* **Task to complete**: Output all the material that follows, exactly as given.

* **Data segment**:
** Start **
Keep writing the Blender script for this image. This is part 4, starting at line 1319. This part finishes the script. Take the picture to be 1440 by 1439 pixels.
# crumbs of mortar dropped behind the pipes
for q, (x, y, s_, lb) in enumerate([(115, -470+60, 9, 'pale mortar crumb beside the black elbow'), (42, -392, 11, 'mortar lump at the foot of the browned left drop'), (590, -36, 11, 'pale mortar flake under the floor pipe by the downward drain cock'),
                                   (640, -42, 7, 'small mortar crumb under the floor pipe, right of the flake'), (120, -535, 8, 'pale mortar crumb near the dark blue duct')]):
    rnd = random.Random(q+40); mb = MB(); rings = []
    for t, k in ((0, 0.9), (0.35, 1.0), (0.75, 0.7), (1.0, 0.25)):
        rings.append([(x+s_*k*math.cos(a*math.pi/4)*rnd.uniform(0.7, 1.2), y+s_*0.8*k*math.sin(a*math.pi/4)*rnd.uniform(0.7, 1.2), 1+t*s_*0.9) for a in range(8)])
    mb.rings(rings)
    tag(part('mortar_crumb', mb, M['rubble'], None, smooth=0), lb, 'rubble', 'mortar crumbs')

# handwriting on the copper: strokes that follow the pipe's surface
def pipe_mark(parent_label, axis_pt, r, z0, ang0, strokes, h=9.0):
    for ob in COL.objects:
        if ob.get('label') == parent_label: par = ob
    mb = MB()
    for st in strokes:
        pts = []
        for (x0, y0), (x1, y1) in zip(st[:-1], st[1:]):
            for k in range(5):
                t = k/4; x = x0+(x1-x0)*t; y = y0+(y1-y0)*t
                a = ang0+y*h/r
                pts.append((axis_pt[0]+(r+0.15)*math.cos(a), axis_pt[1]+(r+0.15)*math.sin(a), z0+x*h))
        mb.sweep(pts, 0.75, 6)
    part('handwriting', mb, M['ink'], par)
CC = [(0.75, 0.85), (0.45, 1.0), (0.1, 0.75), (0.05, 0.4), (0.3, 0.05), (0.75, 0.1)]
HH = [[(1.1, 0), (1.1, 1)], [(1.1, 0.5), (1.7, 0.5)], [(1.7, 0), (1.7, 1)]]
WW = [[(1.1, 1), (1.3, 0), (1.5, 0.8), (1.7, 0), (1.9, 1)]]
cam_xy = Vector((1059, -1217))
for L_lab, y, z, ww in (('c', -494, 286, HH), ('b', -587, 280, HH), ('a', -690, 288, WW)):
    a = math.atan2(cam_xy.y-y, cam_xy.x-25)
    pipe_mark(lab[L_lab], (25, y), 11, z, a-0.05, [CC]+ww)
** End **
* **Output**:
Keep writing the Blender script for this image. This is part 4, starting at line 1319. This part finishes the script. Take the picture to be 1440 by 1439 pixels.
# crumbs of mortar dropped behind the pipes
for q, (x, y, s_, lb) in enumerate([(115, -470+60, 9, 'pale mortar crumb beside the black elbow'), (42, -392, 11, 'mortar lump at the foot of the browned left drop'), (590, -36, 11, 'pale mortar flake under the floor pipe by the downward drain cock'),
                                   (640, -42, 7, 'small mortar crumb under the floor pipe, right of the flake'), (120, -535, 8, 'pale mortar crumb near the dark blue duct')]):
    rnd = random.Random(q+40); mb = MB(); rings = []
    for t, k in ((0, 0.9), (0.35, 1.0), (0.75, 0.7), (1.0, 0.25)):
        rings.append([(x+s_*k*math.cos(a*math.pi/4)*rnd.uniform(0.7, 1.2), y+s_*0.8*k*math.sin(a*math.pi/4)*rnd.uniform(0.7, 1.2), 1+t*s_*0.9) for a in range(8)])
    mb.rings(rings)
    tag(part('mortar_crumb', mb, M['rubble'], None, smooth=0), lb, 'rubble', 'mortar crumbs')

# handwriting on the copper: strokes that follow the pipe's surface
def pipe_mark(parent_label, axis_pt, r, z0, ang0, strokes, h=9.0):
    for ob in COL.objects:
        if ob.get('label') == parent_label: par = ob
    mb = MB()
    for st in strokes:
        pts = []
        for (x0, y0), (x1, y1) in zip(st[:-1], st[1:]):
            for k in range(5):
                t = k/4; x = x0+(x1-x0)*t; y = y0+(y1-y0)*t
                a = ang0+y*h/r
                pts.append((axis_pt[0]+(r+0.15)*math.cos(a), axis_pt[1]+(r+0.15)*math.sin(a), z0+x*h))
        mb.sweep(pts, 0.75, 6)
    part('handwriting', mb, M['ink'], par)
CC = [(0.75, 0.85), (0.45, 1.0), (0.1, 0.75), (0.05, 0.4), (0.3, 0.05), (0.75, 0.1)]
HH = [[(1.1, 0), (1.1, 1)], [(1.1, 0.5), (1.7, 0.5)], [(1.7, 0), (1.7, 1)]]
WW = [[(1.1, 1), (1.3, 0), (1.5, 0.8), (1.7, 0), (1.9, 1)]]
cam_xy = Vector((1059, -1217))
for L_lab, y, z, ww in (('c', -494, 286, HH), ('b', -587, 280, HH), ('a', -690, 288, WW)):
    a = math.atan2(cam_xy.y-y, cam_xy.x-25)
    pipe_mark(lab[L_lab], (25, y), 11, z, a-0.05, [CC]+ww)